Short problem:
Starting at the first line of the listing below, retype each line up to and including the one that contains "SC.camera = cam". Leave pictures out.
++++++++
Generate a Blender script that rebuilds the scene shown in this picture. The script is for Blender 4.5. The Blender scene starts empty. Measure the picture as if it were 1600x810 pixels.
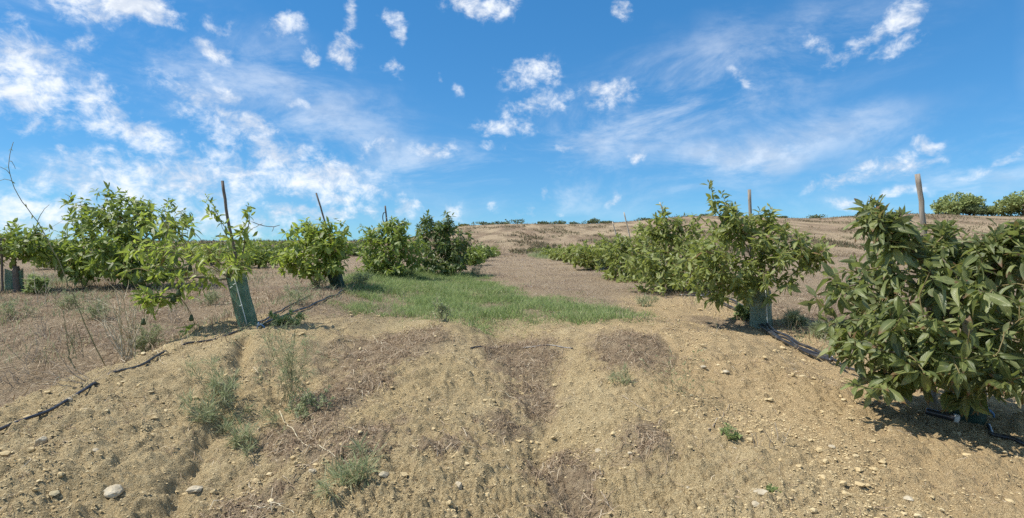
import bpy, math
import numpy as np
from mathutils import Matrix, Vector, Quaternion

# ------------------------------------------------------------------ camera, sky, sun, exposure
SC = bpy.context.scene
COL = SC.collection
EYE = 1.6
FPX = 888.9                                    # focal length in photograph pixels (20 mm on 36 mm)
cam_d = bpy.data.cameras.new('camera'); cam = bpy.data.objects.new('camera', cam_d); COL.objects.link(cam)
cam_d.lens = 20.0; cam_d.sensor_width = 36.0; cam_d.clip_start = 0.05; cam_d.clip_end = 3000
cam.location = (0, 0, EYE); cam.rotation_euler = (math.radians(90), 0, 0)
SC.camera = cam

SUN_EL = math.radians(56)
SUN_AZ = math.atan2(-0.97, -0.14)               # from the left
sun_dir = Vector((math.sin(SUN_AZ) * math.cos(SUN_EL), math.cos(SUN_AZ) * math.cos(SUN_EL), math.sin(SUN_EL)))
sl = bpy.data.lights.new('sun', 'SUN'); sl.energy = 3.5; sl.angle = math.radians(0.55); sl.color = (1.0, 0.955, 0.88)
so = bpy.data.objects.new('sun', sl); COL.objects.link(so)
so.rotation_euler = sun_dir.to_track_quat('Z', 'Y').to_euler(); so.location = (-8, 6, 14)

SC.view_settings.view_transform = 'Standard'; SC.view_settings.look = 'None'
SC.view_settings.exposure = 0.72; SC.view_settings.gamma = 1.0; SC.view_settings.use_curve_mapping = False

SC.cycles.max_bounces = 6; SC.cycles.diffuse_bounces = 3; SC.cycles.glossy_bounces = 2; SC.cycles.transmission_bounces = 3; SC.cycles.transparent_max_bounces = 8
SC.cycles.use_denoising = False
SC.cycles.caustics_reflective = False; SC.cycles.caustics_refractive = False
SKY_STRENGTH = 0.0865
W = bpy.data.worlds.new('World'); SC.world = W; W.use_nodes = True
W.cycles.sampling_method = 'MANUAL'; W.cycles.sample_map_resolution = 256
wn, wl = W.node_tree.nodes, W.node_tree.links
wn.clear()


def N(tree_nodes, kind, **kw):
    n = tree_nodes.new(kind)
    for k, v in kw.items():
        setattr(n, k, v)
    return n


def world_sky():
    def node(kind, **kw): return N(wn, kind, **kw)
    def lk(a, b): wl.new(a, b)
    def math_(op, a, b=None, c=None, clamp=False):
        m = node('ShaderNodeMath', operation=op); m.use_clamp = clamp
        for i, v in enumerate((a, b, c)):
            if v is None: continue
            if isinstance(v, (int, float)): m.inputs[i].default_value = v
            else: lk(v, m.inputs[i])
        return m.outputs[0]
    out = node('ShaderNodeOutputWorld'); bg = node('ShaderNodeBackground'); bg.inputs[1].default_value = SKY_STRENGTH
    sky = node('ShaderNodeTexSky', sky_type='NISHITA')
    sky.sun_disc = False; sky.sun_elevation = SUN_EL; sky.sun_rotation = SUN_AZ
    sky.altitude = 600; sky.air_density = 1.0; sky.dust_density = 0.0; sky.ozone_density = 3.0
    hs = node('ShaderNodeHueSaturation'); hs.inputs['Saturation'].default_value = 1.30; hs.inputs['Value'].default_value = 1.0
    lk(sky.outputs[0], hs.inputs['Color'])
    gm_ = node('ShaderNodeGamma'); lk(hs.outputs[0], gm_.inputs[0]); gm_.inputs[1].default_value = 0.62
    tint = node('ShaderNodeMix', data_type='RGBA', blend_type='MULTIPLY'); tint.inputs['Factor'].default_value = 1.0; lk(gm_.outputs[0], tint.inputs['A']); tint.inputs['B'].default_value = (.75, 1.40, 1.90, 1)
    tc = node('ShaderNodeTexCoord'); sep = node('ShaderNodeSeparateXYZ'); lk(tc.outputs['Generated'], sep.inputs[0])
    az = math_('ARCTAN2', sep.outputs[0], sep.outputs[1]); el = math_('ARCSINE', sep.outputs[2])
    q = node('ShaderNodeCombineXYZ'); lk(az, q.inputs[0]); lk(el, q.inputs[1])
    # noises on the sky dome (direction space)
    def noise(vec, scale, detail, rough, sx=1.0, sy=1.0, dist=0.0, rot=0.0):
        mp = node('ShaderNodeMapping'); mp.inputs['Scale'].default_value = (sx, sy, 1); mp.inputs['Rotation'].default_value = (0, 0, rot)
        lk(vec, mp.inputs[0])
        n = node('ShaderNodeTexNoise', noise_dimensions='2D'); n.inputs['Scale'].default_value = scale; n.inputs['Detail'].default_value = detail
        n.inputs['Roughness'].default_value = rough; n.inputs['Distortion'].default_value = dist
        lk(mp.outputs[0], n.inputs['Vector'])
        return n
    nb = noise(q.outputs[0], 26, 7, 0.66, 1.0, 1.35, 0.3)        # puffs
    nw = noise(q.outputs[0], 9, 3, 0.55)                         # warps the cloud outlines
    nc = noise(q.outputs[0], 7, 7, 0.66, 0.6, 1.6, 0.35, -0.3) # streaked veil
    ns = noise(q.outputs[0], 60, 4, 0.6, 1.0, 1.3)               # fine curls
    # warped position
    sb = node('ShaderNodeVectorMath', operation='SUBTRACT'); lk(nw.outputs['Color'], sb.inputs[0]); sb.inputs[1].default_value = (0.5, 0.5, 0.5)
    sc_ = node('ShaderNodeVectorMath', operation='SCALE'); lk(sb.outputs[0], sc_.inputs[0]); sc_.inputs['Scale'].default_value = 0.075
    ad = node('ShaderNodeVectorMath', operation='ADD'); lk(q.outputs[0], ad.inputs[0]); lk(sc_.outputs[0], ad.inputs[1])
    flat = node('ShaderNodeVectorMath', operation='MULTIPLY'); lk(ad.outputs[0], flat.inputs[0]); flat.inputs[1].default_value = (1, 1, 0)
    def blobs(lst, soft, grow=1.0):
        acc = None
        for (px, py, rx, ry, rot, st) in lst:
            t = (px - 800) / FPX; h = math.sqrt(1 + t * t)
            a = math.atan(t); e = math.atan((405 - py) / FPX / h)
            mp = node('ShaderNodeMapping', vector_type='TEXTURE')
            mp.inputs['Location'].default_value = (a, e, 0); mp.inputs['Rotation'].default_value = (0, 0, math.radians(rot))
            mp.inputs['Scale'].default_value = (rx * grow / FPX / (h ** 1.6), ry * grow / FPX / h, 1)
            lk(flat.outputs[0], mp.inputs[0])
            ln = node('ShaderNodeVectorMath', operation='LENGTH'); lk(mp.outputs[0], ln.inputs[0])
            mr = node('ShaderNodeMapRange', interpolation_type='SMOOTHSTEP'); mr.clamp = True
            lk(ln.outputs['Value'], mr.inputs[0]); mr.inputs[1].default_value = soft; mr.inputs[2].default_value = 1.45
            mr.inputs[3].default_value = st; mr.inputs[4].default_value = 0.0
            acc = mr.outputs[0] if acc is None else math_('MAXIMUM', acc, mr.outputs[0])
        return acc
    puffs = [(175, 2, 85, 34, 0, 1.25), (35, 120, 90, 62, -25, 1.0), (150, 150, 75, 40, -45, .72), (205, 205, 70, 34, -30, .85),
             (262, 235, 60, 26, -25, .68), (330, 72, 24, 15, -25, .9), (343, 28, 18, 10, -20, .7), (440, 42, 30, 22, 0, .95), (487, 88, 17, 17, 0, .9),
             (551, 25, 15, 20, 0, .85), (547, 74, 19, 26, 0, .95), (616, 34, 15, 14, 0, .85), (621, 62, 12, 14, 0, .85),
             (330, 120, 14, 10, -40, .7), (358, 148, 26, 18, -45, .85), (750, 6, 44, 20, 0, 1.1), (965, 12, 15, 15, 0, .9),
             (425, 235, 110, 32, -28, .82), (500, 282, 110, 30, -8, .95), (370, 270, 140, 30, -6, .75), (250, 285, 200, 42, 3, .78), (330, 205, 60, 24, -35, .7), (300, 160, 60, 30, -30, .5),
             (90, 345, 180, 42, 2, .9), (330, 345, 170, 26, 0, .72), (500, 332, 80, 17, 0, .8), (100, 240, 22, 11, 0, .6), (190, 190, 24, 14, 0, .8),
             (675, 233, 32, 17, 0, .9), (585, 228, 30, 18, 20, .55), (780, 196, 42, 17, -6, .85), (832, 108, 36, 24, 0, .82), (840, 165, 46, 20, 15, .72), (942, 150, 42, 20, -10, .8),
             (872, 222, 20, 9, 0, .75), (1007, 248, 12, 11, 35, .85), (770, 228, 15, 9, 0, .6), (640, 325, 20, 14, 0, .85), (715, 338, 16, 14, 0, .6), (820, 332, 13, 13, 0, .7), (847, 296, 9, 8, 0, .6), (955, 322, 10, 10, 0, .75), (878, 327, 9, 9, 0, .6), (775, 326, 10, 9, 0, .55),
             (1412, 28, 40, 17, 8, .8), (1350, 62, 62, 17, 22, .72), (1290, 72, 30, 12, -15, .6), (1400, 74, 30, 16, 35, .65), (1150, 118, 30, 10, -15, .55),
             (1456, 218, 30, 15, -6, .88), (1390, 262, 80, 16, 18, .72), (1310, 286, 40, 11, 12, .65), (1412, 300, 26, 10, 0, .7), (1325, 318, 34, 11, 0, .72), (1550, 260, 50, 8, 4, .6),
             (470, 165, 14, 12, 0, .5), (610, 118, 9, 8, 0, .6), (682, 122, 8, 7, 0, .5), (710, 150, 11, 9, -20, .55), (120, 60, 22, 20, -30, .55)]
    veils = [(1050, 165, 330, 85, 14, .62), (1190, 235, 230, 50, 8, .7), (900, 290, 330, 50, 0, .5), (660, 260, 220, 55, 0, .6), (450, 170, 300, 90, -20, .55),
             (200, 300, 300, 60, 0, .45), (1500, 270, 260, 70, 5, .55), (100, 60, 180, 60, -20, .4), (1300, 330, 500, 40, 0, .2), (760, 340, 500, 40, 0, .2)]
    mp_ = blobs(puffs, 0.1, 1.22); mv = blobs(veils, 0.0)
    # the sky goes on outside the frame with the same kind of scattered cloud
    gen = noise(q.outputs[0], 4.0, 2, 0.5)
    a_abs = math_('ABSOLUTE', az)
    wide = node('ShaderNodeMapRange'); lk(a_abs, wide.inputs[0]); wide.inputs[1].default_value = 0.72; wide.inputs[2].default_value = 0.85
    high = node('ShaderNodeMapRange'); lk(el, high.inputs[0]); high.inputs[1].default_value = 0.44; high.inputs[2].default_value = 0.55
    away = math_('MAXIMUM', wide.outputs[0], high.outputs[0])
    gm = node('ShaderNodeMapRange'); lk(gen.outputs['Fac'], gm.inputs[0]); gm.inputs[1].default_value = 0.5; gm.inputs[2].default_value = 0.72; gm.inputs[4].default_value = 0.85
    mp_ = math_('MAXIMUM', mp_, math_('MULTIPLY', gm.outputs[0], away))
    mv = math_('MAXIMUM', mv, math_('MULTIPLY', away, 0.45))
    n1 = math_('MULTIPLY_ADD', math_('SUBTRACT', nb.outputs['Fac'], 0.5), 2.0, math_('MULTIPLY', math_('SUBTRACT', ns.outputs['Fac'], 0.5), 1.0))
    d1 = math_('ADD', math_('MULTIPLY', mp_, 1.1), n1)
    p = node('ShaderNodeMapRange', interpolation_type='SMOOTHSTEP'); lk(d1, p.inputs[0]); p.inputs[1].default_value = 0.12; p.inputs[2].default_value = 1.55; p.inputs[4].default_value = 0.97
    pm = math_('MULTIPLY', p.outputs[0], node_gate(wn, wl, mp_))
    v1 = node('ShaderNodeMapRange', interpolation_type='SMOOTHSTEP'); lk(nc.outputs['Fac'], v1.inputs[0]); v1.inputs[1].default_value = 0.34; v1.inputs[2].default_value = 0.75
    vv = math_('MULTIPLY', math_('MULTIPLY', v1.outputs[0], mv), 0.92)
    # 1-(1-a)(1-b)
    cov = math_('SUBTRACT', 1.0, math_('MULTIPLY', math_('SUBTRACT', 1.0, pm), math_('SUBTRACT', 1.0, vv)))
    mix = node('ShaderNodeMix', data_type='RGBA'); lk(cov, mix.inputs['Factor']); lk(tint.outputs['Result'], mix.inputs['A'])
    sh = noise(q.outputs[0], 13, 4, 0.6, 1.0, 1.5)
    shr = node('ShaderNodeMapRange', interpolation_type='SMOOTHSTEP'); lk(math_('ADD', sh.outputs['Fac'], math_('MULTIPLY', math_('SUBTRACT', nb.outputs['Fac'], 0.5), 0.5)), shr.inputs[0]); shr.inputs[1].default_value = 0.38; shr.inputs[2].default_value = 0.62
    cc = node('ShaderNodeMix', data_type='RGBA'); lk(shr.outputs[0], cc.inputs['Factor']); cc.inputs['A'].default_value = (5.3, 5.8, 6.6, 1); cc.inputs['B'].default_value = (7.2, 7.5, 7.9, 1)
    lk(cc.outputs['Result'], mix.inputs['B'])
    lk(mix.outputs['Result'], bg.inputs[0]); lk(bg.outputs[0], out.inputs[0])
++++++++
Solution to this problem:
Generate a Blender script that rebuilds the scene shown in this picture. The script is for Blender 4.5. The Blender scene starts empty. Measure the picture as if it were 1600x810 pixels.
import bpy, math
import numpy as np
from mathutils import Matrix, Vector, Quaternion

# ------------------------------------------------------------------ camera, sky, sun, exposure
SC = bpy.context.scene
COL = SC.collection
EYE = 1.6
FPX = 888.9                                    # focal length in photograph pixels (20 mm on 36 mm)
cam_d = bpy.data.cameras.new('camera'); cam = bpy.data.objects.new('camera', cam_d); COL.objects.link(cam)
cam_d.lens = 20.0; cam_d.sensor_width = 36.0; cam_d.clip_start = 0.05; cam_d.clip_end = 3000
cam.location = (0, 0, EYE); cam.rotation_euler = (math.radians(90), 0, 0)
SC.camera = cam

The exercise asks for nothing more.